WRITTEN REQUEST:
Narrow the data below down to the lines containing "Take".

PROVIDED DATA:
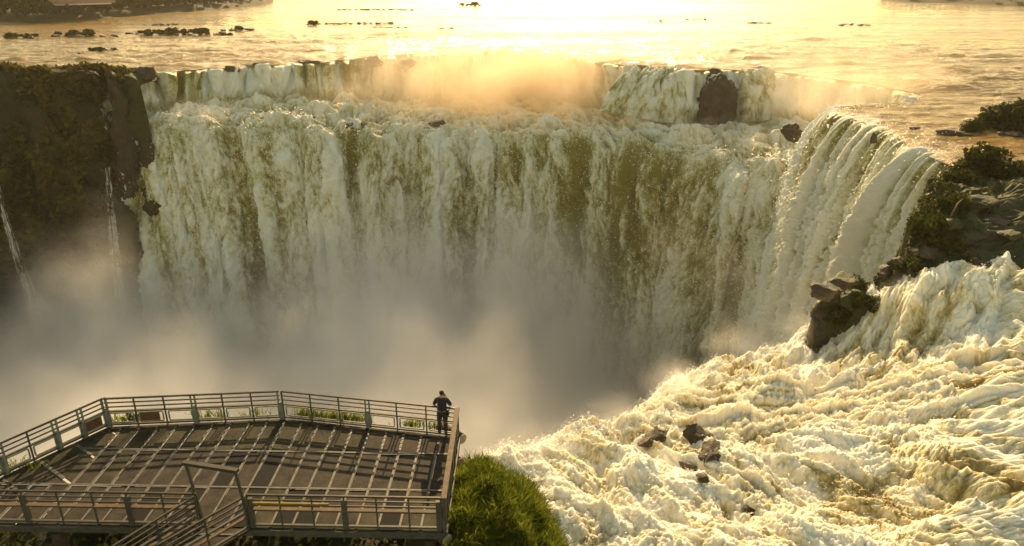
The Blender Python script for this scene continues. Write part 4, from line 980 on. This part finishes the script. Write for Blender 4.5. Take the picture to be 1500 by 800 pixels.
# near railings on both sides of the opening
gl, gr_ = toST(atz(296, 771, 0)), toST(atz(368, 773, 0))
def near_rail(a, b, label, bays, yellow=None):
    e, part, pt = railing(a, b, label, bays, frames=False, thick=())
    m = MB(); m.bar(pt(.0, .66), pt(1, .66), .15, .05); part(m, 'ledge_board', M['wood'], .01)
    for i in range(0, bays+1, 3):
        f = min(max(i/bays, .012), .988); m = MB(); m.bar(pt(f, 0), pt(f, RH*.9), .16, .1); part(m, 'stout_post', M['steel'])
    if yellow:
        m = MB(); m.bar(pt(yellow[0], .86), pt(yellow[1], .86), .06, .06); part(m, 'yellow_bar', M['yellow'])
near_rail(np.array([lft2[0]+.5, near_t+.06]), np.array([gl[0], near_t+.06]), 'near railing left of the gangway opening', 8)
near_rail(np.array([gr_[0], near_t+.06]), np.array([nr[0]-.12, near_t+.06]), 'near railing right of the gangway with a yellow bar', 6, (.02, .42))
# gangway that leads off towards the camera, with its two railings
g0, g1 = atz(203, 800, RH), atz(290, 745, RH); gd = toST(g0) - toST(g1); gd /= np.linalg.norm(gd)
h0, h1 = toST(atz(370, 736, RH)), toST(atz(258, 800, RH)); hd = (h1-h0)/np.linalg.norm(h1-h0)
gw = empty('gangway', (*D2(*gl), 0)); tag(gw, 'narrow dark gangway leaving the platform at its near edge', 'gangway')
o1 = Vector(gw.location); ga, gb_ = np.array([gl[0]+.02, near_t-.01]), np.array([gr_[0]-.02, near_t-.01])
m = MB(); poly = [ga, ga+gd*6, gb_+hd*6, gb_]; m.prism([D2(*q) for q in poly], -.08, -.01); m.V = [tuple(Vector(v)-o1) for v in m.V]; m.build('floor', M['panel'], gw)
for i in range(9):
    f = (i+.5)/9; m = MB(); m.bar((*D2(*(ga+gd*6*f)), .004), (*D2(*(gb_+hd*6*f)), .004), .06, .02); m.V = [tuple(Vector(v)-o1) for v in m.V]; m.build('tread_strip', M['strip'], gw)
for sgn, (s0, dd_) in enumerate(((ga, gd), (gb_, hd))):
    e, part, pt = railing(s0 - dd_*-.05, s0 + dd_*6, 'left railing of the gangway running to the bottom edge' if sgn == 0 else 'right railing of the gangway running to the bottom edge', 5, frames=False)
    m = MB(); m.bar(pt(0, .45), pt(1, .45), .12, .05); part(m, 'ledge_board', M['wood'], .01)
# portal frame over the gangway
pA, pB = atz(286, 752, .35), atz(352, 757, .3)
fA = toST(atz(284, 768, 0)); fA = np.array([gl[0]-.05, near_t+.25]); fB = np.array([gr_[0]-.05, near_t+.1])
ht = 2.15
e = empty('portal_frame', (*D2(*fA), 0)); tag(e, 'plain rusty portal frame standing at the gangway opening', 'portal'); o2_ = Vector(e.location)
tA = atz(273, 681, ht); tB = atz(345, 692, ht)
for f_, t_ in ((fA, tA), (fB, tB)):
    m = MB(); m.bar((*D2(*f_), 0), (t_[0], t_[1], ht), .07, .07); m.V = [tuple(Vector(v)-o2_) for v in m.V]; m.build('post', M['steel'], e)
dv_ = (tB-tA)/np.linalg.norm(tB-tA)*.08
m = MB(); m.bar(tA-dv_+[0, 0, .06], tB+dv_+[0, 0, .06], .16, .1); m.V = [tuple(Vector(v)-o2_) for v in m.V]; m.build('crossbeam', M['darksteel'], e, bevel=.01)

# ------------------------------------------------------------------ ground under the platform and the grass mound
X, Y = np.meshgrid(np.linspace(-40, 4.2, 150), np.linspace(-8, 23, 120))
sT = (X-org[0])*ee[0] + (Y-org[1])*ee[1]; tT = (X-org[0])*ed[0] + (Y-org[1])*ed[1]
fe = np.interp(sT, [lft2[0], far_l[0], far_m[0], far_r[0]], [lft2[1], far_l[1], far_m[1], far_r[1]]); fe = np.maximum(fe, .6)
z = -2.0 - .12*np.maximum(0, -tT) + fbm(X/2, Y/2, 1, 4)*.8 - np.maximum(0, tT - fe + 1.6)**1.5*6 - np.maximum(0, sT-far_r[0]-1)*1.0
grd = grid_obj('ground', np.stack([X, Y, z], -1), M['soil']); tag(grd, 'dark shaded ground under the platform', kind='structure')
gz = z; gX, gY = X, Y
rg = np.random.RandomState(12)
ii, jj = rg.randint(1, 119, 40000), rg.randint(1, 149, 40000)
pts = np.stack([gX[ii, jj], gY[ii, jj], gz[ii, jj]], -1); okk = (pts[:, 2] > -8) & (pts[:, 1] > 4) & (pts[:, 0] > -20)
pts = pts[okk] + rg.normal(size=(okk.sum(), 3))*np.array([.15, .15, .12]) + [0, 0, .15]
V, F, t = leaf_cloud(pts, .16, rg, .5); tag(obj_np('undergrowth', V, F, M['leaf'], smooth=False, attrs={'tone': t*.5}), 'dark undergrowth below the near side of the platform', 'undergrowth', kind='stuff')
c_m = np.array([1.0, 19.3]); 
def mound_z(x, y):
    u = (x + .95)/2.95; v = (y - 18.7)/4.7
    r2 = u*u + v*v
    return -4.3 + 4.0*np.sqrt(np.maximum(0, 1-np.minimum(r2, 1))) + .75*fbm(x/1.1, y/1.1, 2.2, 4) - .16*(x+1) + .05*(y-19), r2
X, Y = np.meshgrid(np.linspace(-3.2, 3.2, 90), np.linspace(13.8, 23.4, 150)); z, r2 = mound_z(X, Y)
z = np.where(r2 > 1, -4.6 - (r2-1)*6, z)
mo = grid_obj('grass_mound', np.stack([X, Y, z], -1), M['soil'], keep=(r2 < 1.5)); tag(mo, 'rounded earth mound under the grass beside the platform', kind='structure')
def blades(pts, nrm, length, width, rng, tone_lo=0, tone_hi=1, droop=.5, lean=(.25, -.35, 0)):
    n = len(pts); az = rng.uniform(0, 2*math.pi, n); w = width*rng.uniform(.6, 1.4, n); Ln = (length*rng.uniform(.5, 1.35, n))[:, None]
    d = nrm*.8 + rng.normal(size=(n, 3))*.38 + np.array([0, 0, .55]); d /= np.linalg.norm(d, axis=1)[:, None]
    sx = np.stack([np.cos(az), np.sin(az), 0*az], -1)*w[:, None]*.5
    out = np.array(lean) + rng.normal(size=(n, 3))*.3; out[:, 2] = 0
    p1 = pts + d*Ln*.55; p2 = pts + d*Ln*.95 + out*Ln*droop - np.array([0, 0, 1])*Ln*droop*.35
    V = np.stack([pts-sx, pts+sx, p1+sx*.75, p1-sx*.75, p2+sx*.12, p2-sx*.12], 1).reshape(-1, 3)
    i = np.arange(n)[:, None]*6; F = np.concatenate([i+np.array([[0, 1, 2, 3]]), i+np.array([[3, 2, 4, 5]])])
    t = np.clip(rng.uniform(tone_lo, tone_hi, n), 0, 1); return V, F, np.repeat(t, 6)
def tussocks(nt, per, ln, wd, t0, t1, seed):
    rg = np.random.RandomState(seed); xc = rg.uniform(-1.75, 2.2, nt*3); yc = rg.uniform(14, 23.2, nt*3); zc, r2 = mound_z(xc, yc); k = r2 < .97
    xc, yc = xc[k][:nt], yc[k][:nt]; nt = len(xc); a = rg.uniform(0, 2*math.pi, (nt, per)); r = rg.uniform(0, 1, (nt, per))**.7*.17
    x = (xc[:, None] + np.cos(a)*r).ravel(); y = (yc[:, None] + np.sin(a)*r).ravel(); z, _ = mound_z(x, y)
    out = np.stack([np.cos(a).ravel(), np.sin(a).ravel(), np.full(a.size, .9)], -1)*np.array([1, 1, 1]); out[:, :2] *= (.35 + 4.0*r.ravel()/.17*.35)[:, None]*.8
    nm = out/np.linalg.norm(out, axis=1)[:, None]; L_ = np.repeat(rg.uniform(.5, 1.4, nt), per)*ln
    V, F, t = blades(np.stack([x, y, z-.03], -1), nm, L_, wd, rg, lean=(0, 0, 0)); tt = np.repeat(rg.uniform(t0, t1, nt), per)
    return V, F, np.clip(np.repeat(tt, 6)*.7 + t*.35, 0, 1)
V1, F1, t1 = tussocks(520, 80, .55, .030, 0, 1, 61); V2, F2, t2 = tussocks(900, 26, .34, .036, .2, .9, 62)
V = np.concatenate([V1, V2]); F = np.concatenate([F1, F2+len(V1)]); t = np.concatenate([t1, t2])
xl = rg.uniform(-1.6, 2.1, 9000); yl = rg.uniform(15, 23, 9000); zl, r2l = mound_z(xl, yl); kl = (r2l < .96) & (fbm(xl/.7, yl/.7, 44, 3) > .12)
Vl, Fl, tl = leaf_cloud(np.stack([xl, yl, zl + rg.uniform(.1, .42, 9000)], -1)[kl], .075, rg, .6)
tag(obj_np('broad_leaves', Vl, Fl, M['grass'], smooth=False, attrs={'tone': tl}), 'broad leaved weeds mixed into the grass of the mound', 'weeds', kind='stuff')
tag(obj_np('grass', V, F, M['grass'], smooth=False, attrs={'tone': t}), 'lush green grass covering the mound right of the platform', 'grass', kind='stuff')
# tufts behind the far railings
def tuft(loc, n, spread, ln, label):
    pts = np.stack([rg.normal(0, spread, n), rg.normal(0, .12, n), np.zeros(n)], -1)
    V, F, t = blades(pts, np.tile([0, 0, 1.0], (n, 1)), ln, .03, rg); o = obj_np('grass_tuft', V, F, M['grass'], smooth=False, attrs={'tone': t}); o.location = loc
    return tag(o, label, 'grass', 'grass tufts outside the railings')
def beyond(px_, py_, back=.35, z_=-.1): p = atz(px_, py_, 0); return (p[0], p[1]+back, z_)
for a_, b_, nn__, sp_, ln_, lab in ((12, 692, 130, .5, .45, 'green tuft outside the left railing at the frame edge'), (180, 622, 120, .28, .45, 'tall tuft just right of the railing corner'), (305, 617, 130, .35, .4, 'tuft outside the far railing left of the bend'),
                                    (372, 614, 60, .25, .4, 'thin tuft just before the bend of the railing'), (450, 616, 260, .3, .5, 'thick tuft right of the railing bend'), (490, 619, 300, .35, .45, 'dense tuft in the middle of the far right railing'), (520, 622, 140, .25, .4, 'low tuft right of the dense one'),
                                    (605, 629, 130, .28, .4, 'tuft left of the standing person'), (637, 632, 60, .15, .3, 'small tuft right behind the standing person')):
    tuft(beyond(a_, b_), nn__, sp_, ln_, lab)
p = atz(192, 621, 0); plant('weed', (p[0], p[1]+.35, -.1), shrub_meshes(95, (.22, .2, .42), 14, 14, .06, M['grass'] if False else M['leaf']), ('foliage', 'stem'), 'tall leafy weed growing outside the railing near the corner', 'weed')

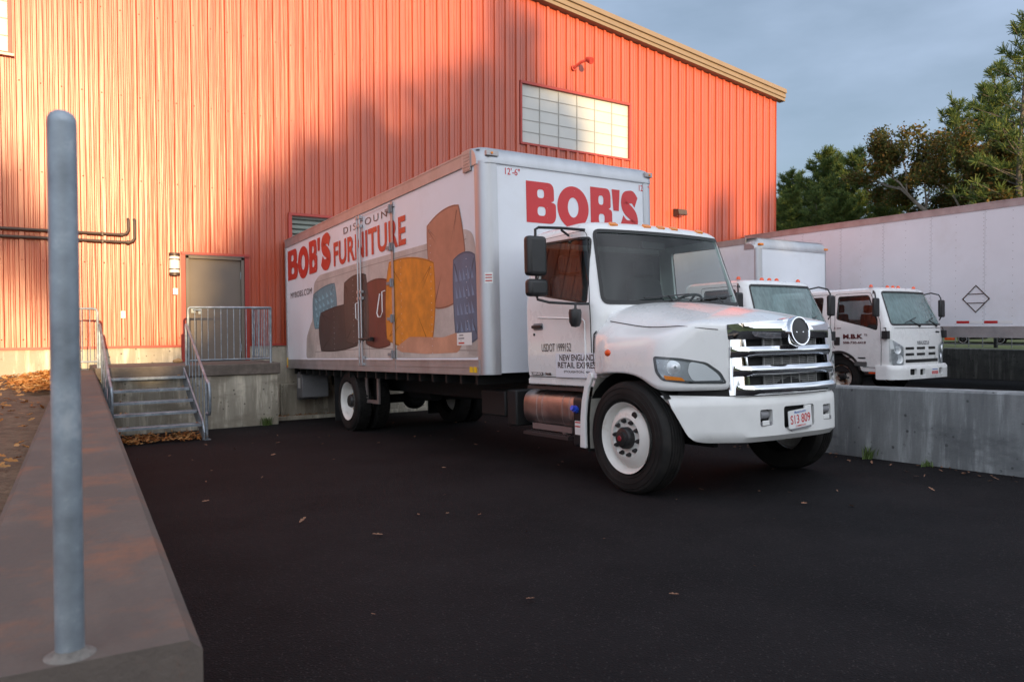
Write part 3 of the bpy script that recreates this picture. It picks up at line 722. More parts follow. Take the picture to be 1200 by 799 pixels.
for _ in range(70):
    x = r.uniform(1.0, 7.5); y = r.uniform(2.2, 12.5); leafmesh(b, (x, y, gz(y)+.012), r.uniform(.02, .055), r)
for _ in range(55):
    y = r.uniform(2.6, 6.5); x = 7.42+.047*y-abs(r.gauss(0, .25)); leafmesh(b, (x, y, gz(y)+.012), r.uniform(.03, .06), r)
tag(b.build('scattered_leaves', mat('dull_brown_leaf', (.20, .10, .06), .8, var=.3, vscale=4), smooth=0), kind='stuff')
# small curb under the dock
b = MB(); b.box((3.95, 14.35, -.6), (7.9, 14.47, gz(14.4)+.07)); o = b.build('kerb', M_landing, smooth=0, bevel=.015); struct(o)
# ------------------------------------------------------------------ cabs: one shell function for all trucks
class Cab:
    def __init__(s, c, w, yf, yr, z0, z1, rt, r, bulge, lx=2.1, ls=1.2, kf=1.0):
        s.c, s.w, s.yf, s.yr, s.z0, s.z1, s.rt, s.r, s.bulge, s.lx, s.ls, s.kf = c, w, yf, yr, z0, z1, rt, r, bulge, lx, ls, kf
    def ring(s, z, q):
        ins = 0; zz = z
        if z > s.z1:
            a = min(pi/2, (z-s.z1)/s.rt); ins = s.rt*(1-cos(a)); zz = s.z1+s.rt*sin(a)*.75
        zc = min(z, s.z1)
        w = s.w(zc)-ins; yf = s.yf(zc)+ins*s.kf; yr = s.yr-ins*.6; c = s.c
        P = [Vector((c-w, yr)), Vector((c-w, yf)), Vector((c+w, yf)), Vector((c+w, yr))]
        R = [s.r*.5, s.r, s.r, s.r*.5]
        q = q % 4; k = int(q); f = q-k; A = P[k]; B = P[(k+1) % 4]; L = (B-A).length; d = f*L; dr = (B-A)/L
        ra, rb = R[k], R[(k+1) % 4]
        if d < ra:
            pd = (A-P[k-1]).normalized(); u = .5+.5*d/ra; a0 = A-pd*ra; b0 = A+dr*ra; p = a0*(1-u)**2+A*2*u*(1-u)+b0*u*u
        elif L-d < rb:
            nd = (P[(k+2) % 4]-B).normalized(); u = .5-.5*(L-d)/rb; a0 = B-dr*rb; b0 = B+nd*rb; p = a0*(1-u)**2+B*2*u*(1-u)+b0*u*u
        else: p = A+dr*d
        e = max(0, 1-((p.x-c)/w)**2) if k == 1 else 0
        return Vector((p.x, p.y-s.bulge*e, zz))
    def fn(s, u, v):                      # u in metres round the ring
        acc = [0, s.ls, s.ls+s.lx, 2*s.ls+s.lx, 2*s.ls+2*s.lx]
        for k in range(4):
            if u <= acc[k+1]+1e-9: return s.ring(v, k+min(.99999, (u-acc[k])/(acc[k+1]-acc[k])))
        return s.ring(v, 0)
    def near(s, y, z): return (s.ls*(s.yr-y)/(s.yr-s.yf(min(z, s.z1))), z)
    def far(s, y, z): return (s.ls+s.lx+s.ls*(y-s.yf(min(z, s.z1)))/(s.yr-s.yf(min(z, s.z1))), z)
    def front(s, x, z):
        w = s.w(min(z, s.z1)); return (s.ls+s.lx*(x-(s.c-w))/(2*w), z)
    def total(s): return 2*s.ls+2*s.lx
def grow(poly, d):
    c = sum((Vector(p) for p in poly), Vector((0, 0)))/len(poly); out = []
    n = len(poly); area = sum(poly[i-1][0]*poly[i][1]-poly[i][0]*poly[i-1][1] for i in range(n)); sg = 1 if area > 0 else -1
    for i in range(n):
        a = Vector(poly[i-1]); b = Vector(poly[(i+1) % n]); t = (b-a)
        if t.length < 1e-9: out.append(tuple(poly[i])); continue
        t.normalize(); out.append((poly[i][0]+t.y*d*sg, poly[i][1]-t.x*d*sg))
    return out
def strip(loop, w):                       # closed outline strip of width w as outline+hole
    return grow(loop, w/2), [grow(loop, -w/2)]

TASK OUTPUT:
The Blender Python script for this scene continues. Write part 4, from line 980 on. This part finishes the script. Write for Blender 4.5. Take the picture to be 1500 by 800 pixels.
Write part 3 of the bpy script that recreates this picture. It picks up at line 722. More parts follow. Take the picture to be 1200 by 799 pixels.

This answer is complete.